Poor old Cal; one great-grandfather, Oliver Perry, had been the hero of the 1813 battle of Lake Erie. His other great-grandfather, John Rogers, had been captain of the USS Constitution. His great-grand-uncle, Matthew Perry, had sailed four warships into Tokyo Bay and opened Japan to trade in 1853. But Cal’s own father had turned away from the sea and became a cavalry officer, with a rather less distinguished record. He had fought bravely against the Cheyenne in the freezing rain at Slim Buttes in 1876, and even against the Nez Pierce in 1877. But his career had come to a shockingly less than glorious conclusion on August 23, 1878, when he was struck by lightening.
You might say his father's demise left the young Cal with a bit of a negative buzz about him. And then there was the deafness thing, and his mother’s remarriage. So his family history may explain why Cal was so determined to make it to Long Beach, no matter what the obstacles.

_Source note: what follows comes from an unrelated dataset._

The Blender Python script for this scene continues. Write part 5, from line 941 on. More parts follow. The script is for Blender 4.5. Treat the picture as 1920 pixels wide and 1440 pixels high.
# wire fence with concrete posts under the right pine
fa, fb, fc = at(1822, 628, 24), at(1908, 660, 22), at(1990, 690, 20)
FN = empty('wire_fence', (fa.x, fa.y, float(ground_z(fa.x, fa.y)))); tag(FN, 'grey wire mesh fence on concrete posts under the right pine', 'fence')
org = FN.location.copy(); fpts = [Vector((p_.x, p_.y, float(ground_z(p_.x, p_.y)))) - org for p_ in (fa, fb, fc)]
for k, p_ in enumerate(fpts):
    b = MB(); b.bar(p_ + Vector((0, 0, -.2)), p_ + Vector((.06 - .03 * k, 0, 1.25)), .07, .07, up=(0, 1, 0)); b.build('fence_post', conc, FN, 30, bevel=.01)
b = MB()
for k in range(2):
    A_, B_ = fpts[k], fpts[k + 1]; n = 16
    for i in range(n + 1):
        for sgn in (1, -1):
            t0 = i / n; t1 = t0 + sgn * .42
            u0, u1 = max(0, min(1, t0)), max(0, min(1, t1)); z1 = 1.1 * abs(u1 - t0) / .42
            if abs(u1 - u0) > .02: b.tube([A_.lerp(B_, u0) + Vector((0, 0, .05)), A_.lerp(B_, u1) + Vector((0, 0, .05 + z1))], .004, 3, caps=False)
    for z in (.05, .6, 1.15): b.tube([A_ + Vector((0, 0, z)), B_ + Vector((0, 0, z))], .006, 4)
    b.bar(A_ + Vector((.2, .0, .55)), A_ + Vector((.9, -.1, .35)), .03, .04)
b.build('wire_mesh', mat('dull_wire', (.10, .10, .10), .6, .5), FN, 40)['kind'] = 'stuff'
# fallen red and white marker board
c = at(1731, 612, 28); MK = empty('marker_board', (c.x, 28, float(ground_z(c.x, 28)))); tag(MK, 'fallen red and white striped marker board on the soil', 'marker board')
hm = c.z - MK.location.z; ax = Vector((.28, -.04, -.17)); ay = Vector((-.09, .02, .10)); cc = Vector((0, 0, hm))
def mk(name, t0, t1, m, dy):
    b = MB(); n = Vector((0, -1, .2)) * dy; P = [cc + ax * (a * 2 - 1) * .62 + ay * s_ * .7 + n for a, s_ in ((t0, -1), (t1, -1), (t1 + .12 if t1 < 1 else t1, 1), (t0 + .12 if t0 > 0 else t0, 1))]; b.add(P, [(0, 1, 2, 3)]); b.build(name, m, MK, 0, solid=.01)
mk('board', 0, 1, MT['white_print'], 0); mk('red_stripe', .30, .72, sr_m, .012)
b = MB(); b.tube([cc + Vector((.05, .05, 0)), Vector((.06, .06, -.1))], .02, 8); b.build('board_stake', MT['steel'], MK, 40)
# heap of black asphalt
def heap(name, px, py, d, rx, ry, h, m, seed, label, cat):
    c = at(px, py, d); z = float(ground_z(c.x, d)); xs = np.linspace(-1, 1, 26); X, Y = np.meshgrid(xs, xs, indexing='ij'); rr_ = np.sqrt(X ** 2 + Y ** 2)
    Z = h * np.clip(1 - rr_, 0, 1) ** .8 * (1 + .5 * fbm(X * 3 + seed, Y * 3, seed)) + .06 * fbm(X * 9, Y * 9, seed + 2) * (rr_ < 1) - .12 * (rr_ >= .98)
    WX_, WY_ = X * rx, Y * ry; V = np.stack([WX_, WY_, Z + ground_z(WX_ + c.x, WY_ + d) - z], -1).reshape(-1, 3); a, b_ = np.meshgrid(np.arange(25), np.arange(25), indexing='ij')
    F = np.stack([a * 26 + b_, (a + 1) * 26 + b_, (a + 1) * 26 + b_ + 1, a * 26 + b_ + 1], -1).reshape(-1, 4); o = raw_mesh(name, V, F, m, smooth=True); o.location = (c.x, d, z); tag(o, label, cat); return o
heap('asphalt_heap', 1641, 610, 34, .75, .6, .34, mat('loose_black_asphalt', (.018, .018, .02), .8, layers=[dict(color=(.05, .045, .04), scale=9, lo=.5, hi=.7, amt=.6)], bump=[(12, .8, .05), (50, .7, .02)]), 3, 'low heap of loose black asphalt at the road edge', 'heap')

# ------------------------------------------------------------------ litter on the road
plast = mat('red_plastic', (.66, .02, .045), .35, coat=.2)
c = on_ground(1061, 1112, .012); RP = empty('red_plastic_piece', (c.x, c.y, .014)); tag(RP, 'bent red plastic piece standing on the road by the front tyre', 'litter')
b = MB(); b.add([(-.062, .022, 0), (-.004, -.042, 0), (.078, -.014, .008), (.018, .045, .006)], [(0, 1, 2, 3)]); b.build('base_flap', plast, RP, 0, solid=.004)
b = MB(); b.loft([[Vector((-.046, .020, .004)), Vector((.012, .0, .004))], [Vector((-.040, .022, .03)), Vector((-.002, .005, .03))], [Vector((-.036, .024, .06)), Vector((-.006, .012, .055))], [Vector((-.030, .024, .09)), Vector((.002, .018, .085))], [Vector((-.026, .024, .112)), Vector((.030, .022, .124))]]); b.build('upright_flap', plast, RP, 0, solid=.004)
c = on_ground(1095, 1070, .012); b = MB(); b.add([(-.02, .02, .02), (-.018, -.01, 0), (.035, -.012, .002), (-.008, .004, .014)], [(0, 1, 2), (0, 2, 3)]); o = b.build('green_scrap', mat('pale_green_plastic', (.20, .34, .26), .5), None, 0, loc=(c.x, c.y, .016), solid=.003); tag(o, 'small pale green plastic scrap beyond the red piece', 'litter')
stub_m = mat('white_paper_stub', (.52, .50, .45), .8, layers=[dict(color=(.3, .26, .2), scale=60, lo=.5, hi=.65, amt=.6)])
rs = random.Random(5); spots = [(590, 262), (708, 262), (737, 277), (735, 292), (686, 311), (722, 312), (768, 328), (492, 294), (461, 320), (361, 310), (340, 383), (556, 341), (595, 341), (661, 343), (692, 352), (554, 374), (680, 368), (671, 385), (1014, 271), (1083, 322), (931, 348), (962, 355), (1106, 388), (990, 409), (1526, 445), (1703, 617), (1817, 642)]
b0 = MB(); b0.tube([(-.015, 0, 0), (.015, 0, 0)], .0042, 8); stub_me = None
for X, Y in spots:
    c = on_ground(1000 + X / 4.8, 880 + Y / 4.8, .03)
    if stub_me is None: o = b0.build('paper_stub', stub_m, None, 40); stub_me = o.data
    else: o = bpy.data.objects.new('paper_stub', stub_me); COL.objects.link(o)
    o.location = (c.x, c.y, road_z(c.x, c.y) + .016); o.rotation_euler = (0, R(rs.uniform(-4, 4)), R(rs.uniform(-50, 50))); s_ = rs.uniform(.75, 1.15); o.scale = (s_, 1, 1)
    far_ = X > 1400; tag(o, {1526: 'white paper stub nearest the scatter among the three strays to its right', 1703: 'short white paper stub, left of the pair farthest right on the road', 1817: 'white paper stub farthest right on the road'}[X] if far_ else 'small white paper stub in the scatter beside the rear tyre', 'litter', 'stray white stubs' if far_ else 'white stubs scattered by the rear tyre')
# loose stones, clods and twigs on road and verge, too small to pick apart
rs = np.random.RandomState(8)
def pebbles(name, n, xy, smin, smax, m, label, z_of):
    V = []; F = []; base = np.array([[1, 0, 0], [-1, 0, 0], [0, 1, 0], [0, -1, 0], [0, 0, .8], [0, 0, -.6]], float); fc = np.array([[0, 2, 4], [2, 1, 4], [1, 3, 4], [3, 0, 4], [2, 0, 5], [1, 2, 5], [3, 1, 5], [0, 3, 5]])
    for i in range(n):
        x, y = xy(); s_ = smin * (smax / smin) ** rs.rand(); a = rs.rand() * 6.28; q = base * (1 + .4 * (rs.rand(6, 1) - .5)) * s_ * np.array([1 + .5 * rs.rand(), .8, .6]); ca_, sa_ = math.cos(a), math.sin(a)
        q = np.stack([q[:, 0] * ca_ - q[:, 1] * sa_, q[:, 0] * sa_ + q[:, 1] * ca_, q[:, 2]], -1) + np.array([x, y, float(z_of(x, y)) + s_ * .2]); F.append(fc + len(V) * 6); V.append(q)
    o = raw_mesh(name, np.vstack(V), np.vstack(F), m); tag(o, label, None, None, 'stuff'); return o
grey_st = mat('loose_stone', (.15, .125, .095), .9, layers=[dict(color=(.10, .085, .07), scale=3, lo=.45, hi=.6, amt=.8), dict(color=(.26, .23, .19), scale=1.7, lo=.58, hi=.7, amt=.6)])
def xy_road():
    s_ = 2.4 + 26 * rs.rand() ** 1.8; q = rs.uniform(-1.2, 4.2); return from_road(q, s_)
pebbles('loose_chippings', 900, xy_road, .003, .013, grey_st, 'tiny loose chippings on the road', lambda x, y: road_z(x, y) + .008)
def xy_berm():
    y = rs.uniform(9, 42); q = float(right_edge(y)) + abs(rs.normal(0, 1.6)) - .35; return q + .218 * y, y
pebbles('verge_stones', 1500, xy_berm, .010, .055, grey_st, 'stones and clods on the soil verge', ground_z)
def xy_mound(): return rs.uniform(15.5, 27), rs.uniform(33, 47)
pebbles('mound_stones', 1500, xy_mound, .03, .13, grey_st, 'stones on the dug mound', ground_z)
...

He explained, in an interview he gave just after reaching Pasadena, “I am not in this business because I like it, but because of what I can make out of it.”
On December 10, 1911 Cal hobbled out to the Vin Fiz one last time. He lashed his crutches to the wing strut, checked his lucky soda bottle and waited while Weggie primed his propellers. Then he rolled (Weggie having replaced the skids with wheels) across the Compton field where he had crashed weeks before, and rose into the air. Twelve miles later he settled down in front of 50,000 people in Long Beach.
After landing, Cal had his plane pushed forward until the wheels were in the surf. Cal Rogers had said he would reach the Pacific Ocean, and now he had. But whether it was in the same airplane was debatable. The only parts that remained of the “Vin Fiz Flyer” that had taken off from Sheepheads Bay, New York on September 17th. were one vertical tail rudder and the oil pan. Nobody was even willing to claim it was the same Vin Fiz bottle hanging off the strut.
On New Years Day, 1912, Cal made a few hundred dollars flying over the Rose Parade (above) and dropping rose petals. He needed the money. Cal and Mable Rogers were now flat broke. Congratulations, to the Winners!